Tobias noted that industry statistics show less than 10% of people in sports data analytics are people of color or women.

The first session will be at UNCC’s uptown campus, followed by stops at USC in Los Angeles, Columbia University in New York and the University of Minnesota in Minneapolis. Campers will attend at no cost and receive breakfast and lunch; they’ll hear from Tobias and others in sports who deal with numbers in various ways, including on-field statistics and player comparisons, salary cap data, esports and betting.
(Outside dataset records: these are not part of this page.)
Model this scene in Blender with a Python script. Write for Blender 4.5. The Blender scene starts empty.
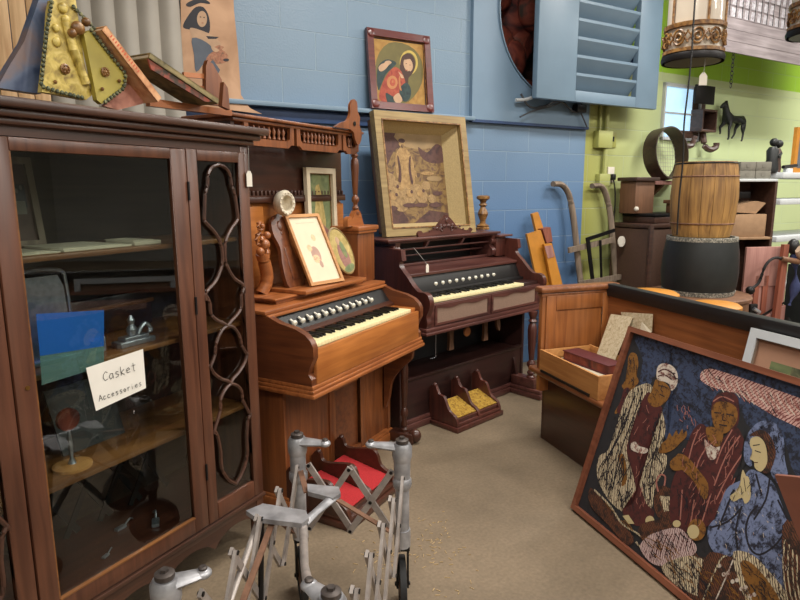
import bpy, bmesh, math, random
from math import sin, cos, pi, radians, sqrt, atan2
from mathutils import Vector, Matrix
random.seed(7)
COL = bpy.context.scene.collection
V3 = Vector
# ------------------------------------------------------------------ camera maths
FPX, PITCH, ROLL, CH = 610.0, radians(10.2), radians(0.2), 1.4
def ray(x, y):
    a, b = x-400, y-300
    a, b = a*cos(ROLL)-b*sin(ROLL), a*sin(ROLL)+b*cos(ROLL)
    v = (a/FPX, 1.0, -b/FPX)
    return V3((v[0], v[1]*cos(PITCH)+v[2]*sin(PITCH), -v[1]*sin(PITCH)+v[2]*cos(PITCH)))
CAM = V3((0, 0, CH))
def atz(x, y, z):
    r = ray(x, y); return CAM + r*((z-CH)/r.z)
def aty(x, y, d):
    r = ray(x, y); return CAM + r*(d/r.y)
class Fr:                       # a place in the room: X along its front, Y backwards, Z up
    def __init__(s, x, y, az):
        a = radians(az); s.P = V3((x, y, 0)); s.U = V3((sin(a), cos(a), 0)); s.V = V3((-cos(a), sin(a), 0)); s.rz = pi/2-a
    def Y(s, x, y, Y):
        r = ray(x, y); o = s.P+s.V*Y; w = CAM + r*((o-CAM).dot(s.V)/r.dot(s.V))
        return ((w-s.P).dot(s.U), w.z)
    def w(s, X, Y, Z): return s.P + s.U*X + s.V*Y + V3((0, 0, Z))
C = Fr(-.552, 2.277, 28.8); O1 = Fr(-.35, 2.38, 28.8); O2 = Fr(.145, 3.348, 46); W = Fr(.62, 4.62, 59); P = Fr(.713, 3.22, -18.5)
# ------------------------------------------------------------------ materials
def lin(c):
    return tuple((v/255/12.92 if v/255 <= .04045 else ((v/255+.055)/1.055)**2.4) for v in c)+(1,)
def base(name):
    m = bpy.data.materials.new(name); m.use_nodes = True
    nt = m.node_tree; return m, nt, nt.nodes['Principled BSDF'], nt.nodes, nt.links
def plain(name, c, rough=.5, metal=0, var=.12, scale=18, bump=0, emit=0, coat=0):
    m, nt, b, N, L = base(name)
    tc = N.new('ShaderNodeTexCoord'); n = N.new('ShaderNodeTexNoise'); n.inputs['Scale'].default_value = scale; n.inputs['Detail'].default_value = 6
    L.new(tc.outputs['Object'], n.inputs['Vector'])
    r = N.new('ShaderNodeValToRGB'); cl = lin(c)
    r.color_ramp.elements[0].position = .3; r.color_ramp.elements[1].position = .7
    r.color_ramp.elements[0].color = tuple(v*(1-var) for v in cl[:3])+(1,); r.color_ramp.elements[1].color = tuple(min(1, v*(1+var)) for v in cl[:3])+(1,)
    L.new(n.outputs['Fac'], r.inputs[0]); L.new(r.outputs[0], b.inputs['Base Color'])
    b.inputs['Roughness'].default_value = rough; b.inputs['Metallic'].default_value = metal; b.inputs['Coat Weight'].default_value = coat
    if bump:
        bp = N.new('ShaderNodeBump'); bp.inputs['Strength'].default_value = bump; bp.inputs['Distance'].default_value = .004
        L.new(n.outputs['Fac'], bp.inputs['Height']); L.new(bp.outputs[0], b.inputs['Normal'])
    if emit: b.inputs['Emission Color'].default_value = cl; b.inputs['Emission Strength'].default_value = emit
    return m
def wood(name, c1, c2, ax='x', rough=.38, scale=1.0, coat=.25, bump=.12):
    m, nt, b, N, L = base(name)
    tc = N.new('ShaderNodeTexCoord'); mp = N.new('ShaderNodeMapping'); L.new(tc.outputs['Object'], mp.inputs[0])
    s = [26*scale]*3; s['xyz'.index(ax)] = 1.6*scale; mp.inputs['Scale'].default_value = s
    n = N.new('ShaderNodeTexNoise'); n.inputs['Scale'].default_value = 1.6; n.inputs['Detail'].default_value = 8; n.inputs['Distortion'].default_value = .6
    L.new(mp.outputs[0], n.inputs['Vector'])
    n2 = N.new('ShaderNodeTexNoise'); n2.inputs['Scale'].default_value = 3.0; L.new(tc.outputs['Object'], n2.inputs['Vector'])
    mx = N.new('ShaderNodeMath'); mx.operation = 'MULTIPLY_ADD'; mx.inputs[1].default_value = .45; L.new(n2.outputs['Fac'], mx.inputs[0]); 
    m2 = N.new('ShaderNodeMath'); m2.operation = 'MULTIPLY'; m2.inputs[1].default_value = .6; L.new(n.outputs['Fac'], m2.inputs[0]); L.new(m2.outputs[0], mx.inputs[2])
    r = N.new('ShaderNodeValToRGB'); r.color_ramp.elements[0].position = .36; r.color_ramp.elements[1].position = .68
    r.color_ramp.elements[0].color = lin(c1); r.color_ramp.elements[1].color = lin(c2)
    L.new(mx.outputs[0], r.inputs[0]); L.new(r.outputs[0], b.inputs['Base Color'])
    b.inputs['Roughness'].default_value = rough; b.inputs['Coat Weight'].default_value = coat; b.inputs['Coat Roughness'].default_value = .25
    bp = N.new('ShaderNodeBump'); bp.inputs['Strength'].default_value = bump; bp.inputs['Distance'].default_value = .002
    L.new(n.outputs['Fac'], bp.inputs['Height']); L.new(bp.outputs[0], b.inputs['Normal'])
    return m
def crackle(name, c, c2=(28, 22, 24), scale=60, amt=.35, stripes=0, rough=.75, ang=0):
    """batik cloth colour broken by a fine dark crackle; stripes adds wavy wax lines"""
    m, nt, b, N, L = base(name)
    tc = N.new('ShaderNodeTexCoord'); n = N.new('ShaderNodeTexNoise'); n.inputs['Scale'].default_value = scale; n.inputs['Detail'].default_value = 5; n.inputs['Roughness'].default_value = .7
    L.new(tc.outputs['Object'], n.inputs['Vector'])
    r = N.new('ShaderNodeValToRGB'); r.color_ramp.elements[0].position = amt; r.color_ramp.elements[1].position = amt+.14
    r.color_ramp.elements[0].color = lin(c2); r.color_ramp.elements[1].color = lin(c)
    L.new(n.outputs['Fac'], r.inputs[0]); out = r.outputs[0]
    if stripes:
        mp = N.new('ShaderNodeMapping'); mp.inputs['Rotation'].default_value = (0, ang, 0); L.new(tc.outputs['Object'], mp.inputs[0])
        w = N.new('ShaderNodeTexWave'); w.wave_type = 'BANDS'; w.bands_direction = 'X'; w.inputs['Scale'].default_value = stripes; w.inputs['Distortion'].default_value = 5; w.inputs['Detail'].default_value = 2; w.inputs['Detail Scale'].default_value = 1.5
        L.new(mp.outputs[0], w.inputs['Vector'])
        r2 = N.new('ShaderNodeValToRGB'); r2.color_ramp.elements[0].position = .18; r2.color_ramp.elements[1].position = .34
        L.new(w.outputs['Fac'], r2.inputs[0])
        mi = N.new('ShaderNodeMix'); mi.data_type = 'RGBA'; L.new(r2.outputs[0], mi.inputs[0]); mi.inputs[6].default_value = lin(c2); L.new(out, mi.inputs[7]); out = mi.outputs[2]
    L.new(out, b.inputs['Base Color']); b.inputs['Roughness'].default_value = rough
    return m
def mottle(name, cols, scale=30, rough=.7, dist=.8):
    m, nt, b, N, L = base(name)
    tc = N.new('ShaderNodeTexCoord'); n = N.new('ShaderNodeTexNoise'); n.inputs['Scale'].default_value = scale; n.inputs['Detail'].default_value = 7; n.inputs['Distortion'].default_value = dist
    L.new(tc.outputs['Object'], n.inputs['Vector'])
    r = N.new('ShaderNodeValToRGB'); e = r.color_ramp.elements
    k = len(cols)
    for i, c in enumerate(cols):
        p = .3+.4*i/(k-1)
        if i == 0: el = e[0]; el.position = p
        elif i == k-1: el = e[-1]; el.position = p
        else: el = e.new(p)
        el.color = lin(c)
    L.new(n.outputs['Fac'], r.inputs[0]); L.new(r.outputs[0], b.inputs['Base Color']); b.inputs['Roughness'].default_value = rough
    return m
def glass_mat(name, tint=(235, 240, 238), refl=1.0):
    m = bpy.data.materials.new(name); m.use_nodes = True; nt = m.node_tree; N = nt.nodes; L = nt.links; N.clear()
    o = N.new('ShaderNodeOutputMaterial'); t = N.new('ShaderNodeBsdfTransparent'); g = N.new('ShaderNodeBsdfGlossy'); f = N.new('ShaderNodeFresnel'); mx = N.new('ShaderNodeMixShader')
    t.inputs[0].default_value = lin(tint); g.inputs['Roughness'].default_value = .015; f.inputs[0].default_value = 1.75
    gm = N.new('ShaderNodeNewGeometry'); iv = N.new('ShaderNodeMath'); iv.operation = 'SUBTRACT'; iv.inputs[0].default_value = 1; L.new(gm.outputs['Backfacing'], iv.inputs[1]); mu = N.new('ShaderNodeMath'); mu.operation = 'MULTIPLY'; L.new(f.outputs[0], mu.inputs[0]); L.new(iv.outputs[0], mu.inputs[1]); L.new(mu.outputs[0], mx.inputs[0]); L.new(t.outputs[0], mx.inputs[1]); L.new(g.outputs[0], mx.inputs[2]); L.new(mx.outputs[0], o.inputs[0])
    return m
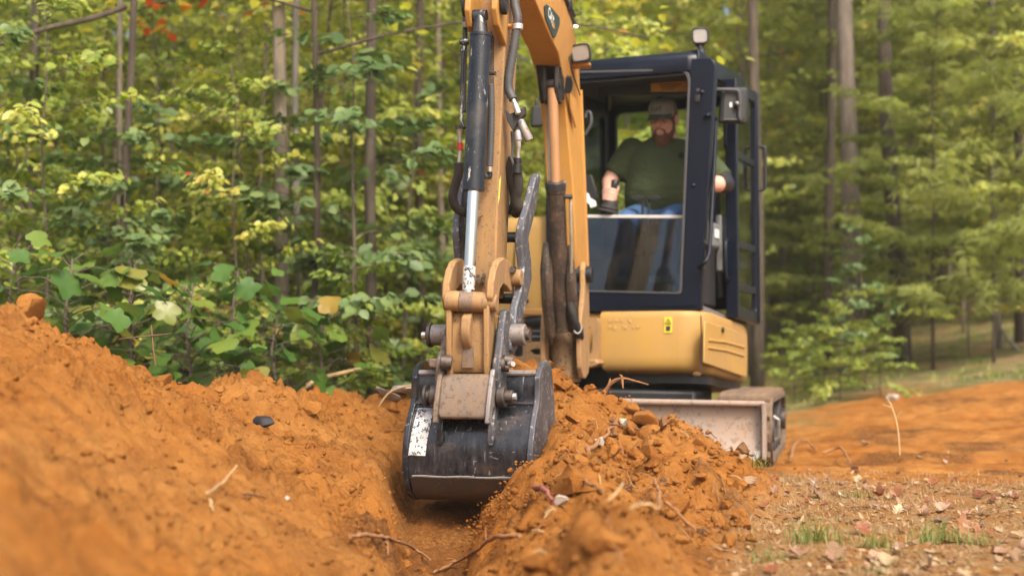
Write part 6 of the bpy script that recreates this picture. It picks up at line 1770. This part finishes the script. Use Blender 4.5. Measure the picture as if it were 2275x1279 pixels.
for px, py, s, lab in ((1334, 985, 11, 'small pale stone half buried below the blade'), (1250, 1122, 15, 'whitish stone between the near lumps of the right heap'), (1385, 942, 10, 'grey stone near the top of the right heap'),
                       (638, 1106, 8, 'pale pebble on the left heap slope'), (500, 1095, 6, 'tiny white pebble below the straw on the left heap'), (1985, 887, 16, 'white stone on the far right bank')):
    p = hit(px, py + 3); put_clod(p, s / FPX * p.y, clod_mesh('stone', int(px) % 17 + 2, M['stone'], 2, .3), .3, lab, 'stone', None, 'stone')
for k, (px, py) in enumerate(((862, 884), (888, 878), (912, 872))):
    p = hit(px, py); put_clod(p, .055, clod_mesh('stone', 40 + k, M['stone'], 2, .3), .2, ('flat grey stone on the soil left of the bucket rim, outermost of three', 'middle one of three flat grey stones left of the bucket rim', 'flat grey stone touching the bucket rim')[k], 'stone', None, 'stone', (1.3, .8, .5))
# scattered clods
def scatter(n, region, smin_, smax_, group, label, me=None, cat='dirt clod', name='dirt_clod'):
    k = 0; tries = 0
    while k < n and tries < n * 40:
        tries += 1
        x = random.uniform(*region[0]); y = random.uniform(*region[1])
        Z, ml, mr, mt, _ = H(np.array([x]), np.array([y]), True, True)
        if region[2] == 'R' and mr[0] < .4 or region[2] == 'L' and ml[0] < .4 or region[2] == 'T' and (mt[0] < .5 or ml[0] > .3 or mr[0] > .3): continue
        px = 1137.5 + x / y * FPX
        if px < -60 or px > 2330: continue
        s = smin_ * (smax_ / smin_) ** (random.random() ** 2)
        lb = label
        sz = 'larger ' if s > .022 else 'small '
        if region[2] == 'R' and not me: lb = sz + 'orange clay clod on the right heap, ' + ('towards the blade' if y > 6.1 else 'level with the bucket' if y > 5.3 else 'midway to the camera' if y > 4.5 else 'nearest the camera')
        elif region[2] == 'L': lb = ('larger ' if s > .015 else 'small ') + 'orange clay clod ' + ('high' if Z[0] > .45 else 'midway' if Z[0] > .2 else 'low') + ' on the left heap, ' + ('beyond the black rock' if y > 6.3 else 'level with the bucket' if y > 5.3 else 'nearer than the bucket' if y > 4.4 else 'close to the camera')
        put_clod((x, y, Z[0]), s, me, .5, lb, cat, group, name); k += 1
scatter(120, ((.05, 1.0), (3.6, 6.9), 'R'), .010, .040, 'clods strewn over the right spoil heap', 'loose orange clay clod lying on the lumpy right spoil heap')
scatter(130, ((-2.0, -.35), (3.4, 7.8), 'L'), .007, .024, 'clods rolled down the left spoil heap', 'small orange clay clod lying on the smooth left spoil heap')
scatter(22, ((-.5, .2), (4.2, 5.6), 'T'), .010, .026, 'clods on the trench floor', 'brown clay clod lying on the trench floor below the bucket')
scatter(20, ((.3, 1.05), (4.6, 6.7), 'R'), .02, .05, 'dark humus clods in the right spoil heap', 'dark humus clod among the orange soil of the right heap', clod_mesh('dirt_clod', 23, M['darkclod']))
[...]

Having camps on campus is intentional.

“I could have it at a convention center,” Tobias said. “But, you know, a lot of times when you have high-school students, some of them have never been on a college campus before. I think that a lot of times it can really inspire them. To say, ‘This really feels good, and I can actually see myself being in this situation.’”

Sports technology is a multibillion-dollar industry and rapid growth is anticipated over the next five years.

For his camps, Tobias has personally recruited students. Locally, he visited schools and spoke to groups of students.

“I spoke to them in their lunch cafeteria: ‘Hey, listen, do you like sports? You like math? Why don’t you go ahead and come to this camp?’”

Tobias has some sponsors and donors aboard to help defray costs but is seeking additional contributors. He’s also eyeing expansion, hoping to do eight camps each summer as soon as possible.

Sports teams and others in the industry have inquired about bringing Tobias’ camp to their cities. 

He acknowledged the constant demands of balancing two full-time jobs and a nonprofit but, if things go as planned, it will be worth it, Tobias believes.

“If you think that it’s something that’s bigger than you, that you can play a small role in helping solve this situation? I’m willing to do it.”